A bootstrapped software startup founder I know presented her 2024 business plan this week. Her progress and plan were impressive, but they were the opposite of the story a VC-backed founder would tell.
Two years ago, she was getting her first customers, and revenue started to grow.
Everyone was telling her to raise funding. It’s what you do, she heard.
I asked her some questions about her business and her vision back then.
She had a big vision and early traction, but she wasn’t clear yet about the business model, target customer, category, customer acquisition levers, and partner value proposition. There were too many possibilities.
She was experimenting fast and measuring the results. She said, “I’m not sure yet” a lot.
Her business was already profitable because their solution worked and they were extremely frugal. And it kept growing as they slowly figured things out.
I advised her not to seek outside funding, to stay frugal and profitable, and to keep learning fast. Maybe someday, when you know your game.
She told me it turned out to be the right decision.
She didn’t waste time raising funding. She spent all of her time with customers, partners, and team.
Her 2024 plan started with the 7 really big things they tried in 2023, what they learned, and how they are focusing on the few things that worked best.
- She didn’t have to fake that she knew the answers, which most investors require.
- She didn’t have to hire additional staff and consultants despite doubling their business to $2 million in revenue last year.
- She didn’t have to race forward and scale fast on a flimsy foundation like most funded startups need to do. It’s a brand-new market and it’s more about getting it right than going fast right now.
- She is growing fast as a savvy CEO who knows her customers, partners, business model, and herself. She did it at her own pace–because she could.
- She didn’t get wrong investors who wouldn’t help much with the business she is now building. Product-market fit before founder-funding fit, if you can.
- She didn’t present a 3-year plan. No dotted line chart going up and to the right. It’s only about their next big bets and tests this year–and doubling their business again.
Later this year, she’ll have a sound strategic story, irrefutable traction and national partnerships, laser focus, and dialed-in metrics.

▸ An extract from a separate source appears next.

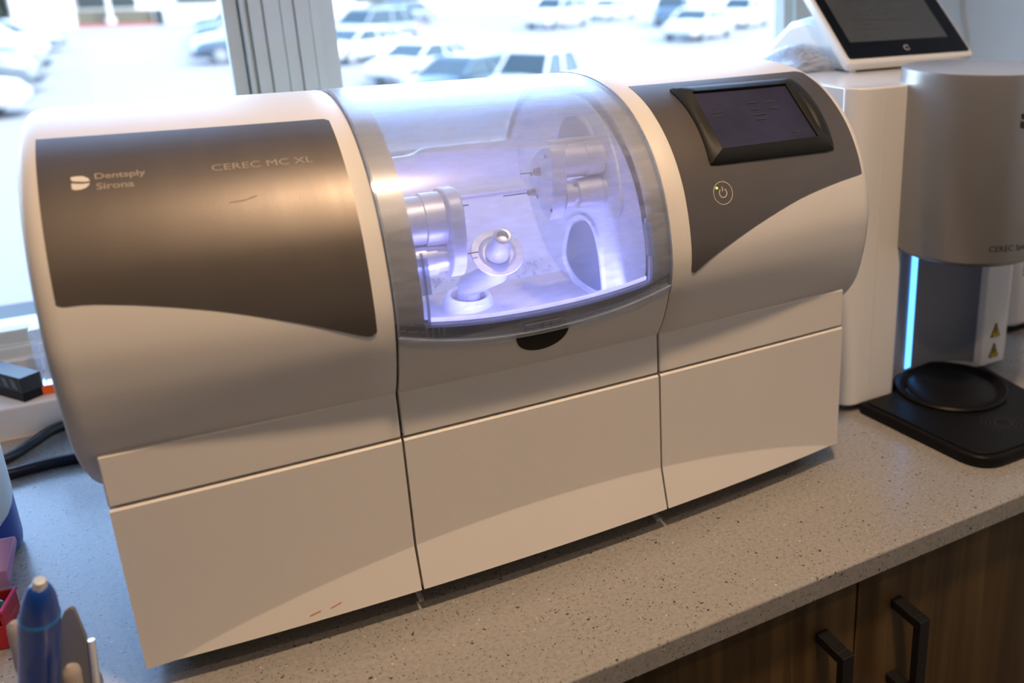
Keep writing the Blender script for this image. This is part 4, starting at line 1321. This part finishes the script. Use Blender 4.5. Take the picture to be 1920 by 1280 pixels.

SaaS investors would line up to fund a fast-growing software company like that: past their big experiments with deliberately created product-market fit.
I don’t think early investors would have helped her two years ago.
She might raise funding someday, but she doesn’t have to.
Doubling revenues with serious cash flow in the next few years will help them build a strong foundation. It’s a huge market.
She is creating an amazing business with a ton of leverage in customer acquisition, partners, systems, and her senior team.
This practical founder is turning into a great CEO.